▸ **Data excerpt**
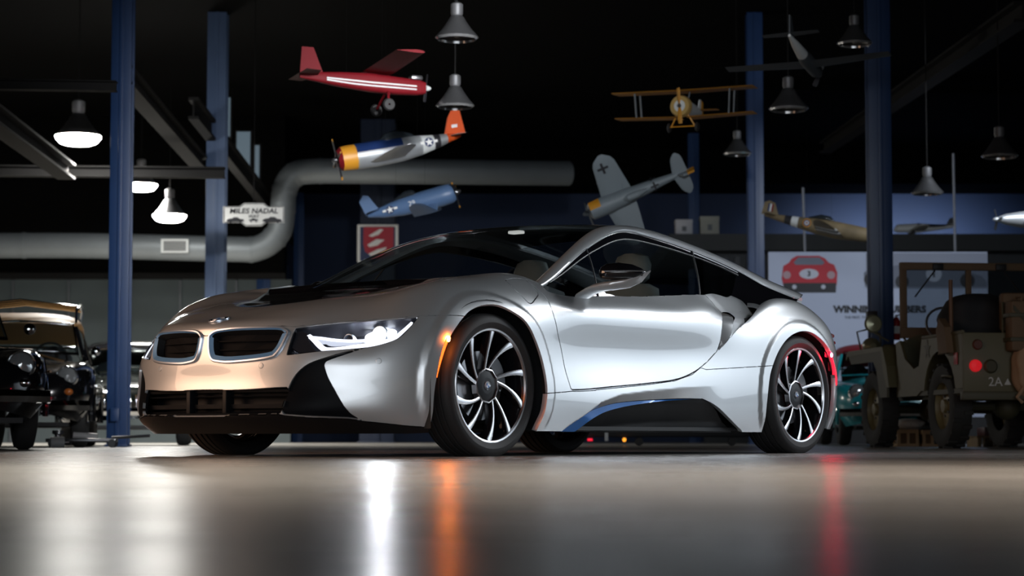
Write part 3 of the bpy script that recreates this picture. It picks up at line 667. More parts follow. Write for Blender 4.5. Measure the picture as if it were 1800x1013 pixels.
# -- kidney grilles: a rounded ring, blue inside walls, dark louvres
def ring_loops(poly, offs):
    """loops inset from a closed uv outline: offs = [(inset, out along the normal)...]; returns arrays of 3-D points"""
    P = BP(poly[:, 0], poly[:, 1]); N = BN(poly[:, 0], poly[:, 1]); c = P.mean(0)
    T = np.roll(P, -1, 0)-np.roll(P, 1, 0); T /= np.linalg.norm(T, axis=1)[:, None]
    I = np.cross(N, T); I /= np.linalg.norm(I, axis=1)[:, None]
    if ((c-P)*I).sum() < 0: I = -I
    return [P+I*a+N*b for a, b in offs], P, N, I
for s in (1, -1):
    g = node('kidney_grille', CAR)
    base = catmull(UV['kidney'], 8, True, 60)
    loops, P, N, I = ring_loops(base, [(-.004, -.02), (-.002, .007), (.003, .012), (.010, .011)])
    mb = MB(); mb.loft([list(l*[1, s, 1]) for l in loops], True, False); mb.build('grille_ring', SATIN, g)
    wv = (.004+.017*(1-sstep(.45, .85, -I[:, 2])))[:, None]          # the coloured band is widest below and at the sides
    l0, l1, l2 = P+I*.010+N*.011, P+I*(.010+wv)+N*.001, P+I*(.012+wv)-N*.036
    mb = MB(); mb.loft([list(l*[1, s, 1]) for l in (l0, l1)], True, False); mb.build('ring_band', LBLUE, g)['label'] = 'pale blue inner band of the grille ring'
    mb = MB(); mb.loft([list(l*[1, s, 1]) for l in (l1, l2)], True, False); mb.build('grille_tunnel', MBLACK, g)
    back = P+I*.010-N*.036
    mb = MB(); mb.add(list(back*[1, s, 1]), [tuple(range(len(back)))]); mb.build('grille_back', mat('grille_void', (.003, .003, .004), .7, spec=.1), g, smooth=False)
    # louvres behind the opening
    for z in (.492, .532):
        xs = [(.985, .05), (.972, .15), (.95, .25), (.92, .34), (.895, .40)]
        rings = [[(x-.016+dx, s*y, z+dz) for dx, dz in ((.002, -.003), (.002, .003), (-.018, .003), (-.018, -.003))] for x, y in xs]
        MB().loft(rings).build('louvre', mat('grille_void', (.003, .003, .004), .7, spec=.1), g)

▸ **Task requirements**
Repeat the data exactly, without the pictures.

▸ **Solution to this exercise**
Write part 3 of the bpy script that recreates this picture. It picks up at line 667. More parts follow. Write for Blender 4.5. Measure the picture as if it were 1800x1013 pixels.
# -- kidney grilles: a rounded ring, blue inside walls, dark louvres
def ring_loops(poly, offs):
    """loops inset from a closed uv outline: offs = [(inset, out along the normal)...]; returns arrays of 3-D points"""
    P = BP(poly[:, 0], poly[:, 1]); N = BN(poly[:, 0], poly[:, 1]); c = P.mean(0)
    T = np.roll(P, -1, 0)-np.roll(P, 1, 0); T /= np.linalg.norm(T, axis=1)[:, None]
    I = np.cross(N, T); I /= np.linalg.norm(I, axis=1)[:, None]
    if ((c-P)*I).sum() < 0: I = -I
    return [P+I*a+N*b for a, b in offs], P, N, I
for s in (1, -1):
    g = node('kidney_grille', CAR)
    base = catmull(UV['kidney'], 8, True, 60)
    loops, P, N, I = ring_loops(base, [(-.004, -.02), (-.002, .007), (.003, .012), (.010, .011)])
    mb = MB(); mb.loft([list(l*[1, s, 1]) for l in loops], True, False); mb.build('grille_ring', SATIN, g)
    wv = (.004+.017*(1-sstep(.45, .85, -I[:, 2])))[:, None]          # the coloured band is widest below and at the sides
    l0, l1, l2 = P+I*.010+N*.011, P+I*(.010+wv)+N*.001, P+I*(.012+wv)-N*.036
    mb = MB(); mb.loft([list(l*[1, s, 1]) for l in (l0, l1)], True, False); mb.build('ring_band', LBLUE, g)['label'] = 'pale blue inner band of the grille ring'
    mb = MB(); mb.loft([list(l*[1, s, 1]) for l in (l1, l2)], True, False); mb.build('grille_tunnel', MBLACK, g)
    back = P+I*.010-N*.036
    mb = MB(); mb.add(list(back*[1, s, 1]), [tuple(range(len(back)))]); mb.build('grille_back', mat('grille_void', (.003, .003, .004), .7, spec=.1), g, smooth=False)
    # louvres behind the opening
    for z in (.492, .532):
        xs = [(.985, .05), (.972, .15), (.95, .25), (.92, .34), (.895, .40)]
        rings = [[(x-.016+dx, s*y, z+dz) for dx, dz in ((.002, -.003), (.002, .003), (-.018, .003), (-.018, -.003))] for x, y in xs]
        MB().loft(rings).build('louvre', mat('grille_void', (.003, .003, .004), .7, spec=.1), g)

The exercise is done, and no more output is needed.